New Mexico Gov. Garrey Carruthers was kind enough to invite me to a meeting to meet the three Republican candidates for presidency: Vice President George W. Bush, Sen. Robert Dole of Kansas and Rep. Jack Kemp of Buffalo. Bush came in, immaculately dressed and guarded by Secret Service, and looked and acted very presidential; Dole had a sharp edge to his humor, and Kemp rambled on about the gold standard which FDR had abolished in his first year in office in 1933.

But I chose to work for Dukakis and was invited to his major rally in Albuquerque and asked to sit right behind him. The sun was incredibly hot, especially for those who wore black suits. I watched him from behind and realized I had a more expensive suit than the one he had gotten, probably from Filene’s basement.

When his wife Kitty came to Santa Fe, she was invited to a rally in the cultural center and I was supposed to introduce her. She arrived chain smoking in a limo, jumped out of the car and seemed all wound up. I introduced her and reminded the audience how they had loved the last Massachusetts candidate they had met — Jack Kennedy. She spoke briefly and could not wait to get back in the limo and light up. Years later, I learned that she was addicted to drugs, and Mike claimed he never knew. How one could sit across a person at the breakfast table every morning and not see her dependence on drugs was a mystery to me.

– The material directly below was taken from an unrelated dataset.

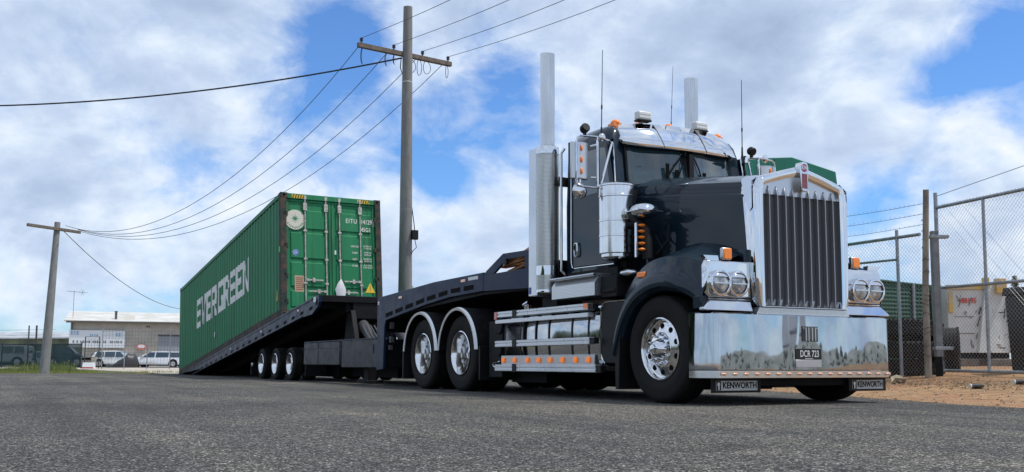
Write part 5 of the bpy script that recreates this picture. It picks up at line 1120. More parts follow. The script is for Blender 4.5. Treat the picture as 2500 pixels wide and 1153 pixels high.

Dukakis was at one point ahead by 17 points, an incredible lead. But the Bush people, mastered by Lee Atwater , began a vicious campaign against the Democrats, charging Mike with releasing a man named Willie Horton who went on to commit a serious felony while on furlough. The Bush campaign continued to hit at Mike’s patriotism and lack of a commitment to law and order.

It didn’t hurt them that Horton was Black. They played the race card and ended up winning. This lesson taught every one the importance of answering attacks and being astute to using gutter politics in modern America.

Years later at a conference on Calvin Coolidge, the last governor of Massachusetts to assume the presidency, I met Dukakis in the foyer alone. I went up to him and said, “I worked for you in 1988 and we carried Santa Fe County!”  He ruefully smiled and said, “I’m sorry I let you down.” I lamely responded, “You didn’t let us down, the country did.”

The 1988 campaign shows us the problem of relying on polls and early data in planning strategy for the presidency. And it also teaches us that each party must prepare for candidates who do not appeal to our better natures.

Michael P. Riccards, a former college president. is the author of 30 books, including a two-volume history of the presidency, The Ferocious Engine of Democracy, and the recently published Woodrow Wilson as Commander-in-Chief. He is providing the Jandoli Institute with commentary and analysis about the 2020 presidential campaign.